The british historian Charles Boxer, conceded in his Raleigh Lecture at the British Academy in 1961 that the portuguese "had,as a rule, less colour prejudice" than other western colonizers and "often earned themselves a friendly feeling", which the clipped coolness of their european rivals was unable to match. But Boxer assessed the "brute force" dimension of the conquests too. 
They were brutish times, and all sides committed atrocities.
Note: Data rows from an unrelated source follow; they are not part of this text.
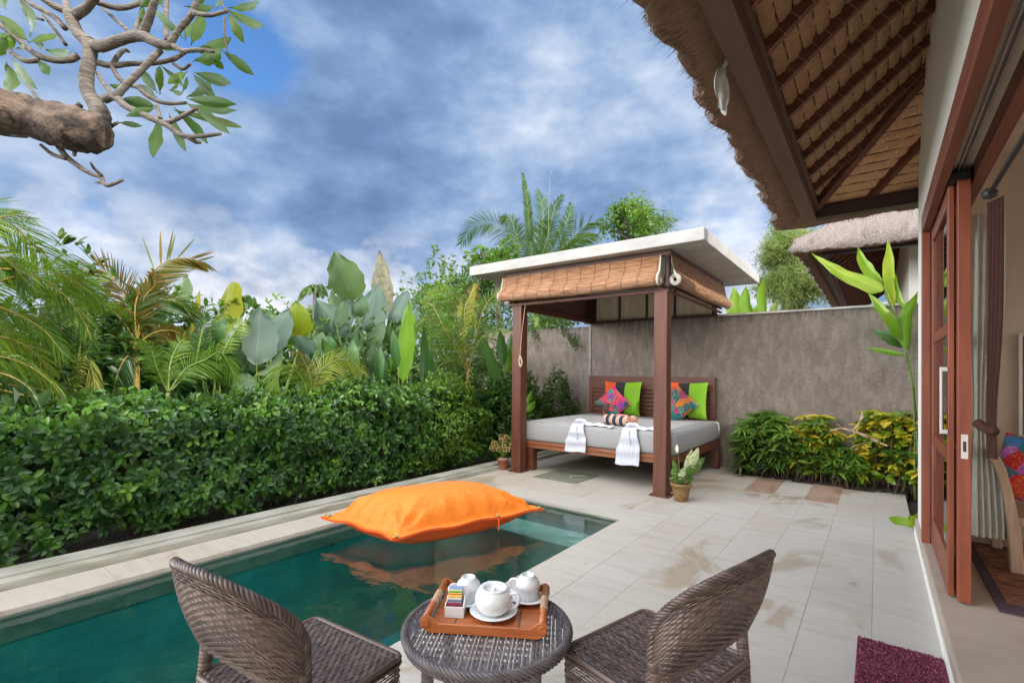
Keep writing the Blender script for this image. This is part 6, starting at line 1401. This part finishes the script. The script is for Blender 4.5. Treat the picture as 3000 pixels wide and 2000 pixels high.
q.build('foliage', G_HELI, sp, smooth=True); q = MB(); B_ = at_y(2692, 1545, 6.1)-np.array(sp.location); q.tube([(B_[0], B_[1], -.02), tuple(B_)], .004, 5); q.build('stem', TWIG, sp)
# climber trailing over the left wall
cl_ = thing('wall_creeper', 'thin creeper trailing down the left wall inside the pavilion', 'creeper')
q = MB(); qs = MB()
for pts in (((1560, 905), (1600, 930), (1640, 955), (1670, 990), (1690, 1015)), ((1580, 920), (1620, 930), (1660, 940), (1700, 925)), ((1545, 930), (1560, 965), (1580, 1000))):
    P = spline([at_y(x, y, 8.38) for x, y in pts], 8); qs.tube(P, .004, 4); k_ = len(P)*12; PP = np.repeat(P, 12, 0)+rv(k_, .055); leaves(q, PP, rv(k_)+np.array([0, -.5, 0]), rv(k_)+np.array([0, -1, .3]), rng.uniform(.03, .06, k_), .6)
q.build('foliage', G_DARKB, cl_, smooth=True); qs.build('stem', TWIG, cl_)
# ---- trees further off
def tree(name, label, c, r, zb, n_, Lf, m, cat='tree', group=None, wr=.5, lite=True, blobs=9, per=3, flat=1.0, tr=.12):
    c = np.array(c, float); t_ = thing(name, label, cat, (c[0], c[1], 0), 0, group); q = MB(); qs = MB(); r = np.array(r, float)
    qs.tube(spline([(0, 0, zb), (.1, .1, c[2]*.5), (0, 0, c[2])], 5), np.linspace(tr, tr*.4, 11), 7, wob=.06)
    for b in range(blobs):
        d = unit(rv(1))[0]; bc = d*r*random.uniform(.3, .85)+np.array([0, 0, c[2]]); br = r*random.uniform(.2, .42); k = n_//blobs
        qs.tube([(0, 0, c[2]-r[2]*.5), tuple(bc*[.5, .5, 1]-[0, 0, br[2]*.5]), tuple(bc)], [tr*.35, tr*.2, tr*.1], 5)
        dd = unit(rv(k)); P = bc+dd*(rng.random((k, 1))**.55)*br*(1+.35*np.sin(dd[:, :1]*7+b)+.3*np.sin(dd[:, 2:]*9+2*b)); P = np.repeat(P, per, 0); kk = len(P)
        Dr = unit(np.repeat(dd, per, 0)*.4+rv(kk, .6)+np.array([0, 0, -.15 if flat < 1 else 0])); cl = np.full(kk, random.random()*.5)+rng.random(kk)*.5
        leaves(q, P+rv(kk, Lf*.5), Dr, rv(kk)+np.array([0, 0, 1]), rng.uniform(.7, 1.3, kk)*Lf, wr, np.clip(cl, 0, 1), lite=lite)
    q.build('crown', m, t_); qs.build('trunk', BARK, t_, smooth=True); return t_
c = at_d(1850, 660, 15); tree('broadleaf_tree', 'round leafed green tree peeking above the middle of the pavilion roof', c, (1.1, 1.0, 1.0), -.1, 1000, .10, G_BUSHD, lite=False, wr=.8, per=3, blobs=30)
c = at_d(1450, 765, 13); tree('broadleaf_tree', 'bright round leafed tree behind the left end of the pavilion roof', c, (.75, .75, .8), -.1, 330, .12, G_BUSHD, lite=False, wr=.85, per=3, blobs=22)
c = at_d(1400, 850, 14); tree('broadleaf_tree', 'small leaved tree beside the left edge of the pavilion roof', c, (1.1, 1.1, 1.1), -.1, 2200, .07, G_FAR, wr=.6, per=3, blobs=12)
c = at_d(1900, 640, 22); tree('wispy_tree', 'wispy grey green treetop just right of the tree above the roof', c, (1.4, 1.0, 1.3), -.1, 900, .22, G_FAR, wr=.12, per=3, blobs=12)
c = at_d(2345, 800, 24); tree('bamboo_clump', 'feathery olive green bamboo clump between the pavilion and the neighbouring villa', c, (2.2, 2.2, 2.6), -.1, 9000, .22, G_BAMB, wr=.16, per=4, blobs=26)
c = at_d(2290, 720, 25); tree('bamboo_clump', 'thin blue green bamboo top just left of the feathery clump', c, (1.0, 1.0, 2.4), -.1, 1200, .2, G_FAR, wr=.14, per=3, blobs=16)
GT = 'distant trees along the garden horizon'
for px, py, Dd, r_, lab in ((120, 1000, 34, 2.2, 'faint distant tree behind the left palm fronds'), (330, 1010, 38, 2.0, 'faint distant tree behind the rusty palm'), (560, 1030, 40, 1.8, 'low distant tree behind the banana leaf'), (900, 960, 46, 2.2, 'low distant tree behind the waxy leaves'), (1120, 1000, 40, 1.8, 'low distant tree behind the vivid green leaf'), (1290, 930, 34, 2.6, 'distant tree left of the pavilion behind the garden palm'), (1560, 900, 30, 2.0, 'distant tree behind the pavilion left side')):
    c = at_d(px, py, Dd); c[2] = max(c[2], r_*.6+.5); tree('distant_tree', lab, c, (r_*1.4, r_*1.4, r_), -.1, 900, .32, G_FAR, group=GT, wr=.5, per=3, blobs=9)
# low scrub far off so that the horizon is not bare
q = MB(); k_ = 26000; a = rng.uniform(-.4, 2.1, k_)+YAW*0; dd = rng.uniform(30, 95, k_); P = np.stack([-np.sin(a)*dd, np.cos(a)*dd, rng.random(k_)**1.5*2.3*(1+.3*np.sin(a*17))], 1)
leaves(q, P, rv(k_)+np.array([0, 0, .5]), rv(k_), rng.uniform(.5, 1.1, k_), .5, lite=True); tag(q.build('far_scrub', G_FAR), 'low band of green scrub closing the horizon beyond the garden', 'scrub', kind='stuff')
q = MB(); k_ = 16000; P = np.stack([rng.uniform(-14, -6.2, k_), rng.uniform(-3, 14, k_), rng.random(k_)*.55-.05], 1); leaves(q, P, rv(k_, .6)+np.array([0, 0, .9]), rv(k_), rng.uniform(.1, .26, k_), .22, lite=True); tag(q.build('garden_undergrowth', G_DEEP), 'leafy ground cover under the garden plants behind the hedge', 'ground cover', kind='stuff')
# ------------------------------------------------------------------ frangipani reaching in at the top left
fg = thing('frangipani_tree', 'leafy frangipani with grey forked branches and a sawn off limb at the top left', 'tree')
FS = 2.614; FD = 3.3
def fp(x, y, dd=0.0): return at_d(x/FS, y/FS, FD+dd)
pxm = FD/F_PX/FS; RB = .74
def br(q, pts, r, dd0=0, dd1=0, n=9, wob=.035):
    P = [fp(x, y, dd0+(dd1-dd0)*i/max(1, len(pts)-1)) for i, (x, y) in enumerate(pts)]
    C = spline(P, 6); rr = np.interp(np.linspace(0, 1, len(C)), np.linspace(0, 1, len(r)), np.array(r)*pxm*RB) if not np.isscalar(r) else np.full(len(C), r*pxm*RB)
    q.tube(C, rr, n, wob=wob)
q = MB()
root = np.array((-5.05, -.55, -.05))
P = [root, root+[.03, .02, 1.2], root+[.0, .1, 2.3], fp(-500, 800, -.15), fp(-180, 840, -.1), fp(60, 860, -.05), fp(300, 918, 0), fp(560, 985, 0), fp(700, 1015, 0), fp(795, 1045, 0)]
C = spline(P, 7); q.tube(C, np.interp(np.linspace(0, 1, len(C)), [0, .3, .6, .8, .93, 1], np.array([210, 185, 150, 160, 135, 95])*pxm), 18, wob=.045)
q.build('trunk', BARKD, fg, smooth=True)
q = MB(); c = fp(800, 1046, 0); d = unit(fp(795, 1045, 0)-fp(700, 1015, 0)); T_ = Vector(d).to_track_quat('Z', 'Y').to_matrix().to_4x4(); T_.translation = Vector(c); q.lathe([(0, .006), (80*pxm, .003), (92*pxm, -.006)], n=18, T=np.array(T_)); q.build('sawn_end', BARKD, fg)
q = MB()
B = [([(745, 985), (775, 900), (740, 810), (672, 700), (665, 560), (690, 440), (692, 330)], [88, 92, 80, 64, 66, 62, 72], 0, .1),
 ([(692, 330), (610, 270), (550, 160), (520, 90)], [66, 58, 58, 50], .1, .15), ([(520, 90), (420, 50), (310, -20)], [40, 34, 30], .15, .1), ([(525, 100), (505, 20), (490, -60)], [36, 32, 28], .15, .3),
 ([(560, 130), (650, 70), (710, 0), (760, -60)], [50, 46, 42, 36], .15, .0), ([(700, 350), (790, 355), (930, 305), (1080, 275), (1200, 330), (1320, 350)], [60, 56, 50, 52, 46, 34], .1, -.1),
 ([(1085, 275), (1130, 170), (1165, 70), (1200, -40)], [46, 40, 36, 30], .0, -.1), ([(1035, 260), (1050, 180), (1090, 110)], [22, 20, 16], 0, .15), ([(1300, 340), (1370, 230), (1470, 110), (1515, -20)], [32, 30, 30, 22], -.1, -.15),
 ([(1280, 310), (1272, 160), (1280, -20)], [26, 24, 20], -.1, .1), ([(1320, 350), (1410, 390), (1520, 382), (1640, 395)], [26, 22, 19, 16], -.1, -.2), ([(1480, 100), (1610, 118), (1740, 85)], [24, 20, 18], -.15, -.2),
 ([(740, 480), (850, 502), (1000, 490), (1190, 482), (1330, 452), (1430, 392)], [30, 30, 26, 25, 24, 20], .1, .15), ([(860, 510), (900, 585), (960, 640), (1050, 665), (1130, 735), (1260, 790), (1430, 788)], [24, 24, 25, 26, 22, 20, 16], .1, .0),
 ([(862, 490), (910, 420), (950, 385), (992, 396)], [24, 24, 22, 16], .1, .2), ([(880, 740), (960, 660), (1080, 540), (1190, 425), (1235, 385)], [38, 32, 30, 30, 28], -.1, -.05),
 ([(800, 760), (880, 740), (950, 805), (1080, 872), (1210, 925), (1290, 965), (1400, 1040), (1550, 1042), (1690, 1025)], [44, 38, 32, 30, 32, 28, 24, 20, 15], -.05, -.3),
 ([(1270, 945), (1400, 890), (1512, 825)], [24, 20, 16], -.2, -.3), ([(1440, 1055), (1500, 1085), (1532, 1090)], [20, 22, 18], -.25, -.2), ([(1205, 800), (1212, 850), (1230, 905)], [14, 17, 18], .0, -.2),
 ([(745, 560), (800, 650), (868, 735)], [18, 20, 22], .1, -.05), ([(600, 425), (540, 455), (430, 462), (300, 430), (200, 360), (100, 270), (-20, 180)], [34, 36, 34, 32, 28, 26, 22], .15, .1),
 ([(290, 462), (190, 466), (100, 412), (30, 330), (-30, 280)], [28, 26, 24, 22, 20], .12, .2), ([(500, 220), (400, 120), (250, 40), (150, -20)], [28, 26, 24, 22], .15, .25), ([(505, 345), (410, 215), (330, 110)], [18, 18, 16], .2, .3), ([(190, 92), (260, 130), (330, 155)], [18, 16, 14], .3, .25),
 ([(430, 1090), (500, 1190), (600, 1272), (700, 1332), (772, 1355), (792, 1400), (832, 1420), (940, 1380)], [34, 28, 25, 22, 24, 20, 20, 14], .1, -.05), ([(505, 1215), (400, 1180), (312, 1110)], [22, 20, 16], .05, .1),
 ([(782, 1345), (722, 1290), (692, 1242)], [16, 14, 11], 0, -.1), ([(800, 1402), (735, 1395)], [14, 12], 0, .05), ([(572, 1120), (570, 1190)], [26, 16], .05, .0), ([(800, 1010), (850, 970), (905, 938)], [24, 18, 14], .1, .05),
 ([(300, 770), (240, 690), (190, 622)], [20, 18, 14], .1, .2), ([(560, 850), (620, 800)], [36, 28], .1, .1), ([(-60, 1005), (60, 1030), (200, 1045)], [26, 24, 20], .25, .2), ([(735, 15), (900, 62), (1050, 32), (1150, -30)], [30, 28, 28, 24], .1, .15), ([(790, 65), (900, 165), (1015, 262)], [18, 18, 20], .2, .05),
 ([(1740, 95), (1705, 40), (1690, -20)], [10, 8, 6], -.2, -.2), ([(1460, 490), (1400, 530), (1330, 490)], [14, 18, 18], .1, .15)]
for i, (pts, r, a, b) in enumerate(B):
    q = MB(); br(q, pts, r, a, b); q.build('branch', BARK, fg, smooth=True)
q = MB(); br(q, [(1722, 130), (1716, 200), (1722, 290), (1742, 400)], [9, 10, 9, 6], -.2, -.2, 6, .25); q.build('seed_pod', TWIG, fg, smooth=True)
LV = [(1740, 75, 2025, 205, 80, .3), (1760, 60, 1985, 12, 75, .3), (1755, 110, 1872, 335, 84, .97), (1430, 50, 1638, 55, 62, .4), (1470, 330, 1560, 110, 108, .6), (1420, 300, 1440, 150, 62, .5), (1390, 280, 1190, 80, 64, .5), (1100, 40, 1062, 205, 92, .55), (1190, 90, 1335, 235, 52, .5),
 (1540, 370, 1775, 290, 90, .35), (1720, 400, 1947, 577, 82, .25), (1495, 465, 1705, 385, 128, .5), (1640, 460, 1712, 532, 60, .4), (1500, 560, 1772, 642, 88, .3), (1490, 580, 1662, 772, 82, .2), (1440, 740, 1625, 600, 92, .3), (1450, 760, 1815, 800, 84, .4), (1450, 800, 1818, 845, 62, .3), (1420, 560, 1285, 645, 78, .95),
 (1225, 700, 1225, 503, 66, .55), (1200, 700, 1080, 540, 80, .4), (1190, 740, 1060, 650, 60, .3), (960, 670, 835, 650, 52, .4), (1240, 510, 1402, 662, 46, .5), (1180, 810, 938, 760, 92, .4), (1180, 830, 968, 892, 72, .35), (1310, 690, 1397, 722, 42, .6), (1400, 700, 1432, 590, 42, .5), (1350, 840, 1592, 1102, 82, .45), (1300, 890, 1422, 1162, 80, .45),
 (1215, 930, 1170, 1206, 112, .5), (1500, 820, 1762, 1027, 72, .4), (1350, 850, 1857, 977, 62, .93), (920, 940, 1092, 966, 46, .35), (1440, 800, 1655, 902, 62, .5), (230, 270, 138, -10, 112, .6), (240, 322, 442, 270, 72, .85), (350, 380, 542, 402, 80, .4), (210, 310, -10, 118, 92, .97), (100, 460, 286, 687, 80, .5), (50, 490, 62, 722, 128, .6), (300, 470, 382, 577, 82, .5), (0, 300, 122, 320, 120, .6), (130, 370, 182, 338, 52, .6),
 (1080, 60, 1150, -60, 80, .5), (1240, 40, 1190, -40, 80, .4), (1400, 380, 1200, 370, 40, .5), (1500, 400, 1620, 360, 60, .3), (50, 290, -40, 430, 90, .5), (40, 60, -30, -60, 90, .5), (1380, 560, 1300, 700, 50, .8), (1500, 30, 1560, -60, 70, .4), (1660, 60, 1700, -20, 60, .5), (250, 300, 330, 380, 50, .6)]
q = MB()
for bx, by, tx, ty, w, rr in LV:
    dd = random.uniform(-.15, .12); tilt = random.uniform(-.10, .10); B_ = fp(bx, by, dd); E_ = fp(tx, ty, dd+tilt); d = unit(E_-B_)
    q.tube([B_-d*.02, B_+d*.02], .003, 4)
    leafblade(q, B_, E_, w*pxm*.94, random.uniform(-.06, .14), side=np.cross(d, (Fv[0]+random.uniform(-.3, .3), Fv[1]+random.uniform(-.3, .3), random.uniform(-.1, .5))), n=10, fold=random.uniform(.1, .35), rnd=rr, prof=([0, .08, .3, .6, .85, 1], [.08, .35, .82, 1, .6, 0]), m=2)
q.build('foliage', G_FRANG, fg, smooth=True)
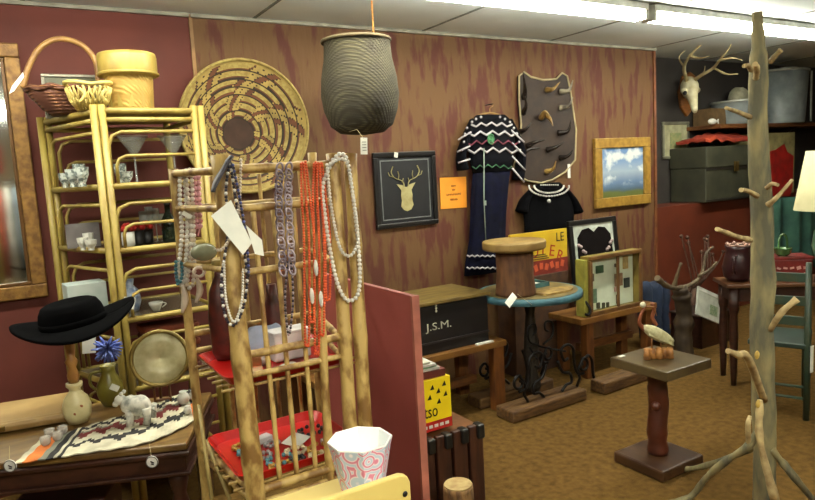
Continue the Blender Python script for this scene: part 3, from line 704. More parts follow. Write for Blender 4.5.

The former colonies' view of their one-time ruler is not always flattering . While some brazilians regard Portugal as their cultural fountainhead, others- especially ameridians and blacks - perceive the portuguese arrival as an event heralding the the inequality and injustice which continued ever since. On the 500th anniversary of Vasco da Gama's landfall in goa also created controversy. Portugal put on a big celebration to mark the national hero Gama's breakthrough. But some in India, and especially Goan nationalists, were outraged. For them, Gama was a cruel and rapacious intruder and a harbinger of 450 years of colonial oppresion. They even accused him of genocide. Several Goan political parties united to form the Patriotic Citizens' Committee whose supporters marched in protest and burnt an effigy of Vasco da Gama at a rally. The Indian government, embarrassed, had to tell the portuguese that it was pulling out of the commemorations. 
The portuguese anthropologist Luis Quintais says: "We think of our colonization as having been soft, or mild, compared to other european countries. But it wasn't, it was the same".
As the british historian Edward Gibbon remarked (and he was not only thinking of the portuguese empire), "the history of empires is the history of human misery".